● **What you will do**
Determine how many lines contain the string "pixels", then reply with that figure only.

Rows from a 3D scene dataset
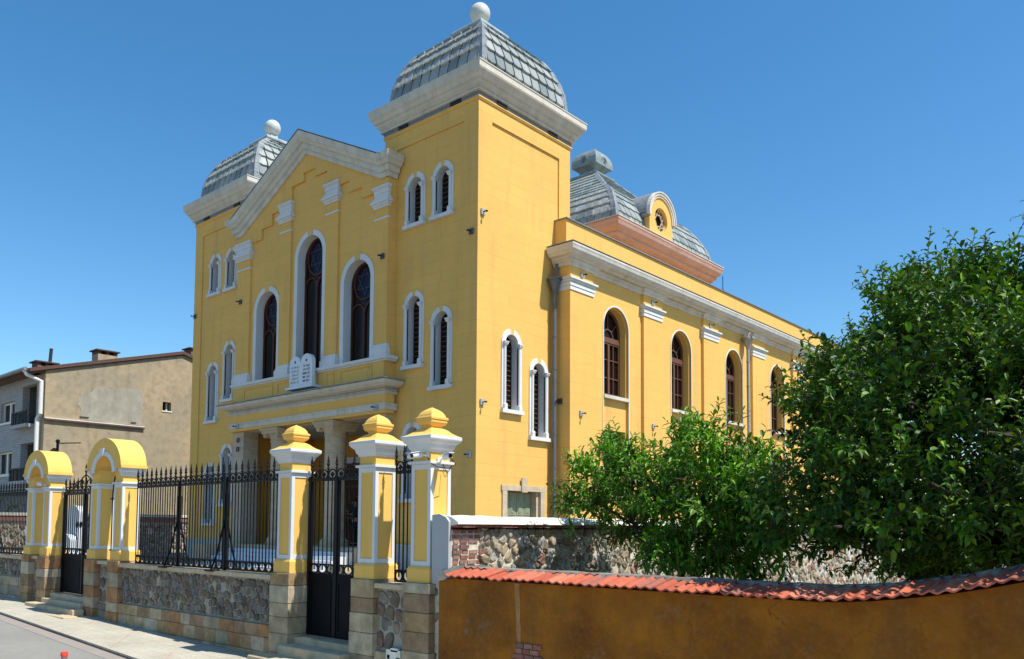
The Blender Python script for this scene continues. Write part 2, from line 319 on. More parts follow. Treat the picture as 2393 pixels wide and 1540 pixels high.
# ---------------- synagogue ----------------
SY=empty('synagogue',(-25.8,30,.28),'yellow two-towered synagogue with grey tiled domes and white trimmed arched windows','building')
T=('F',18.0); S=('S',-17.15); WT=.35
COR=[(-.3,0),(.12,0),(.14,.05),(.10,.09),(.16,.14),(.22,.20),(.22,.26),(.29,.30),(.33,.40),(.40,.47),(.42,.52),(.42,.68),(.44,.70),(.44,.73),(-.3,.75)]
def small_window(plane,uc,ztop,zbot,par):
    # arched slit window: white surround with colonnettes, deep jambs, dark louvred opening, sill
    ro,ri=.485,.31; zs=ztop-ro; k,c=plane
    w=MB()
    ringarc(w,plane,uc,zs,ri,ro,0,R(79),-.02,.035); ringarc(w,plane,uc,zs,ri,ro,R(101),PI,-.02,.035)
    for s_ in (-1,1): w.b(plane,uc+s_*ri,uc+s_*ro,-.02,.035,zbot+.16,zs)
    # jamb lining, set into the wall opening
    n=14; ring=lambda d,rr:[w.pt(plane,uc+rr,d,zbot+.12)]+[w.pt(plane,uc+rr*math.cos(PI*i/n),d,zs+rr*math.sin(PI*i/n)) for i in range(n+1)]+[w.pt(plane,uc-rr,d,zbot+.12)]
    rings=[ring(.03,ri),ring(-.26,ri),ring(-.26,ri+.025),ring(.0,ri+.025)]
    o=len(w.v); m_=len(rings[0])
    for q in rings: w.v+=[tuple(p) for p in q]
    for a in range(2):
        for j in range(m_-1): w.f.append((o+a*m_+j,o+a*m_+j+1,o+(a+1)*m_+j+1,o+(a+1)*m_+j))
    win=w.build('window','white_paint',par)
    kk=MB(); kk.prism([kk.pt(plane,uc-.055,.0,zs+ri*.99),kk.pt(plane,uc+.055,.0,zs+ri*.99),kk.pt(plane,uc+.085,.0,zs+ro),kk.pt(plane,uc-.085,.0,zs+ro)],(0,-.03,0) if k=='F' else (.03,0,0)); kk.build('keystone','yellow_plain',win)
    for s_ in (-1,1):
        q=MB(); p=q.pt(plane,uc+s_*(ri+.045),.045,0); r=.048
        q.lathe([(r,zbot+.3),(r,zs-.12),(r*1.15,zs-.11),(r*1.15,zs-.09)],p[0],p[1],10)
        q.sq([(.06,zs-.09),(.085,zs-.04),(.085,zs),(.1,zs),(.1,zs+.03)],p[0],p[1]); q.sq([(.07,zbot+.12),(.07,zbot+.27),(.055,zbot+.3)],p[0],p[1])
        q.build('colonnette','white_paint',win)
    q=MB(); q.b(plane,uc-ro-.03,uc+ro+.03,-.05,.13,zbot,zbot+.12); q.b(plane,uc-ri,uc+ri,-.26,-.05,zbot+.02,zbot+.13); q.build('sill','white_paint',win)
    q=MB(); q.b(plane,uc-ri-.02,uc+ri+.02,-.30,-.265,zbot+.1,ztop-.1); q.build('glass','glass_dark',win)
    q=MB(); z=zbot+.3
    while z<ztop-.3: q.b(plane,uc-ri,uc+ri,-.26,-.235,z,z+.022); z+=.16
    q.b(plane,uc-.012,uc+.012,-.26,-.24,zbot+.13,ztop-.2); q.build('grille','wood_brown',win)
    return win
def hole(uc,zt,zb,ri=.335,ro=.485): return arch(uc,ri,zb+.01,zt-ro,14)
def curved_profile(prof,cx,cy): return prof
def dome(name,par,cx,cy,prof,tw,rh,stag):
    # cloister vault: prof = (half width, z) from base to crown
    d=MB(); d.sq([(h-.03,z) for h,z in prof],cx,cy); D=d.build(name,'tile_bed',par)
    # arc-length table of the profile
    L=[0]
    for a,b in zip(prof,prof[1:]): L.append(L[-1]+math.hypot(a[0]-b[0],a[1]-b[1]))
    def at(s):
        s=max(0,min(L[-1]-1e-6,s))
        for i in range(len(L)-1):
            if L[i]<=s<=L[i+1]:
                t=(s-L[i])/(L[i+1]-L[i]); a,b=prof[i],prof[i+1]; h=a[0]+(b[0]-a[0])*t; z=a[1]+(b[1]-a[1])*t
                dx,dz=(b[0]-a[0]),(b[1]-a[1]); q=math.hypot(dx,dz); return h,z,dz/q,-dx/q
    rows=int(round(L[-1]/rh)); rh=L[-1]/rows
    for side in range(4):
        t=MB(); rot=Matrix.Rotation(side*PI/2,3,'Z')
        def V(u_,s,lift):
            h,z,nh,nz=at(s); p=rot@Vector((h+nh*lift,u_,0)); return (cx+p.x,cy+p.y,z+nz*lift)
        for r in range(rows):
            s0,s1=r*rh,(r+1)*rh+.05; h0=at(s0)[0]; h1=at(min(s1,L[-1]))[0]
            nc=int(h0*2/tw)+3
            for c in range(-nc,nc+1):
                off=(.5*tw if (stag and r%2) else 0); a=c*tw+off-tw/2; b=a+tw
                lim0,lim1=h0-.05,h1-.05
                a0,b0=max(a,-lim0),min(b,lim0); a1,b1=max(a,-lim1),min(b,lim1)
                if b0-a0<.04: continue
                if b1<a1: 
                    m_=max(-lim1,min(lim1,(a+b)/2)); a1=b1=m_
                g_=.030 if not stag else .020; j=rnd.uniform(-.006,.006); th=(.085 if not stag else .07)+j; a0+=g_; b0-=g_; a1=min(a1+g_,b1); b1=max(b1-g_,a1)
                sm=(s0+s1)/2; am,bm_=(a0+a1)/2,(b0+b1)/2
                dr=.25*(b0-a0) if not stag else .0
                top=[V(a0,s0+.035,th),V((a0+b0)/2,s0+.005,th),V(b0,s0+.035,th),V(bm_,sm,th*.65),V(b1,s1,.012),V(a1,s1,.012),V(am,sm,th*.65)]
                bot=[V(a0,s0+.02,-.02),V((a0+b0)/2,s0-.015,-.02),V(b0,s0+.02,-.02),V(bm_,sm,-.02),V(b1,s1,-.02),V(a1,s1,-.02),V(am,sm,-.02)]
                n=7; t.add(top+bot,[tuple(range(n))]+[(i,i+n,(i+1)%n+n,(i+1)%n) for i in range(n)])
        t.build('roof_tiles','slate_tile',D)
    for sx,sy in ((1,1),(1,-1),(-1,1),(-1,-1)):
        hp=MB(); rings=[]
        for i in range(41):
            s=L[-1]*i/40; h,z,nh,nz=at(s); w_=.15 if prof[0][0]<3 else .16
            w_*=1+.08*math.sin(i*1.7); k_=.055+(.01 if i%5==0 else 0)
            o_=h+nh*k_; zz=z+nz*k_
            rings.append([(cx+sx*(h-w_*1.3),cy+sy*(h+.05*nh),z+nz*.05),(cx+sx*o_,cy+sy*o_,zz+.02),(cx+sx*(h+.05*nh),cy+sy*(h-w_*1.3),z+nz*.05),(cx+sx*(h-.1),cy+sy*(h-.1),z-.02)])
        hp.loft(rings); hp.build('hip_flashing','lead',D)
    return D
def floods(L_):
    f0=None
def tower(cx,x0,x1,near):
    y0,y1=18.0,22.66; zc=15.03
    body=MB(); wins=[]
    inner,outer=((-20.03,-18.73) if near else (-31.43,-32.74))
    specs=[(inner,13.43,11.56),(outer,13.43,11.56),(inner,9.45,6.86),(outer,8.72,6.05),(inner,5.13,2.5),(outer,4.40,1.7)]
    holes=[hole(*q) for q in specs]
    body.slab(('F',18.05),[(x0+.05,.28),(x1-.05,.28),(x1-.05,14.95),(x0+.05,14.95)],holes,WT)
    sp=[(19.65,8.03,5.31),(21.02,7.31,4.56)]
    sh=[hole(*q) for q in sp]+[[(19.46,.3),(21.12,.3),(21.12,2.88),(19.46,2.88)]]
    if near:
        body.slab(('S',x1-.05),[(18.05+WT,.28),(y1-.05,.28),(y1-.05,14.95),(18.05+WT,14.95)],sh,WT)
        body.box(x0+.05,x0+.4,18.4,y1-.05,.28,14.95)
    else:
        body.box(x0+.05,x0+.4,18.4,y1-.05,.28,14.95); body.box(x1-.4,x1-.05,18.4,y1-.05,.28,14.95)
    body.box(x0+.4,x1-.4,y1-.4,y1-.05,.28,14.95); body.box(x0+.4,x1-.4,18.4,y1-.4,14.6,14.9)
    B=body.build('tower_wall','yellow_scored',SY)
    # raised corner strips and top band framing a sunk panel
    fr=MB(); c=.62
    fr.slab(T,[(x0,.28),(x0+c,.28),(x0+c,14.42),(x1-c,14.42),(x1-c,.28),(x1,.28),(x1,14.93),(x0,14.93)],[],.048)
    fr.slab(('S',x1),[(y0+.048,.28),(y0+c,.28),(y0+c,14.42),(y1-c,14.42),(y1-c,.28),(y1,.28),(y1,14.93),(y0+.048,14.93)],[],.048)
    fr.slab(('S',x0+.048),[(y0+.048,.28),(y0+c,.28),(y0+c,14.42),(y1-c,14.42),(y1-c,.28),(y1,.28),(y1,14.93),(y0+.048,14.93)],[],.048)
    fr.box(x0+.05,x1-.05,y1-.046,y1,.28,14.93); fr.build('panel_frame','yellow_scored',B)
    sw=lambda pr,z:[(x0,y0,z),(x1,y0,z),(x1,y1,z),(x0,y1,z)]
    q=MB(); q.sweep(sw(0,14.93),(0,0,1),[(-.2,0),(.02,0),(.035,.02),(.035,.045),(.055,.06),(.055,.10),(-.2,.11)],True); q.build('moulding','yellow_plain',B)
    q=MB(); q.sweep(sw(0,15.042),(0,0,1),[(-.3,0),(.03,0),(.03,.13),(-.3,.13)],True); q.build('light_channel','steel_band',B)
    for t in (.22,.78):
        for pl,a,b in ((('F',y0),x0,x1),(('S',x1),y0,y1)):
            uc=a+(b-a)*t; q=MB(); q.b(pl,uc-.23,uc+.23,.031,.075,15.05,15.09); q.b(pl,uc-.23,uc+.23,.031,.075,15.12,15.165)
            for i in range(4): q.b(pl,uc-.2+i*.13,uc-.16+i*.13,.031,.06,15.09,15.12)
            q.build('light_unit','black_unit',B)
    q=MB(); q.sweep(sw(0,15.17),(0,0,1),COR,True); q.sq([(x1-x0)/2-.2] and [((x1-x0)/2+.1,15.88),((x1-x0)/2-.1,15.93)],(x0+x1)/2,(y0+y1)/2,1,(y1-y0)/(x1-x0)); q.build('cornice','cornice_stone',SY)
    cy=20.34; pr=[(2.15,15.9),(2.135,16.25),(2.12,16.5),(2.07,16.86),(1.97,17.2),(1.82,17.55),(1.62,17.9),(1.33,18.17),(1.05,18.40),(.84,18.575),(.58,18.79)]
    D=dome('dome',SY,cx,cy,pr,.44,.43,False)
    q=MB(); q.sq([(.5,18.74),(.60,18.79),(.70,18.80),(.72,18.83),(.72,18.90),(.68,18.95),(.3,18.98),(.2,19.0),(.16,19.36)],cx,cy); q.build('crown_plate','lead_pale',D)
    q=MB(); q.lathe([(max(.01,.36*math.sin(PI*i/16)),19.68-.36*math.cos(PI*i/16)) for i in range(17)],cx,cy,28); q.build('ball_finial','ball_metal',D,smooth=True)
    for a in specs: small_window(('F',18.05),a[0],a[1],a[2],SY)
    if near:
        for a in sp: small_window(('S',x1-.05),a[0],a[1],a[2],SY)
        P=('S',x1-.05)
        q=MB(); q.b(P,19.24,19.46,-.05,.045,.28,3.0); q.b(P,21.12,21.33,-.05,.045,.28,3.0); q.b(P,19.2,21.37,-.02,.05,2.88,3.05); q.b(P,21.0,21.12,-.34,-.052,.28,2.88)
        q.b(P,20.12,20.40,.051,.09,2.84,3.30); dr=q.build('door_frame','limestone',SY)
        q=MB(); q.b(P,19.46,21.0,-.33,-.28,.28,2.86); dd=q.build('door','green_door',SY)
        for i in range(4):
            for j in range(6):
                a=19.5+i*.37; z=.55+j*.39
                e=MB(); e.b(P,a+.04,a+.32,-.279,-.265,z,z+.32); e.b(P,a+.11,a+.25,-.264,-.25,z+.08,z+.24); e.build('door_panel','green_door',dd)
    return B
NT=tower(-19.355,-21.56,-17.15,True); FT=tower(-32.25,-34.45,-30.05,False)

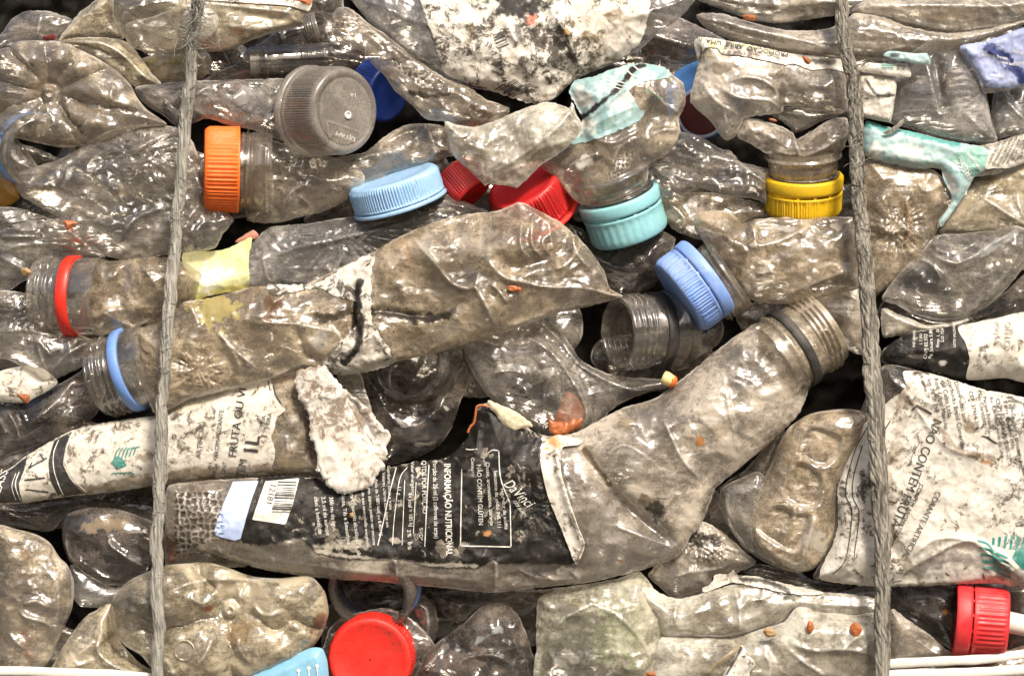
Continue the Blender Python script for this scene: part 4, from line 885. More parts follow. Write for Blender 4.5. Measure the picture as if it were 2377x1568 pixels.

● **Response to the exercise**
2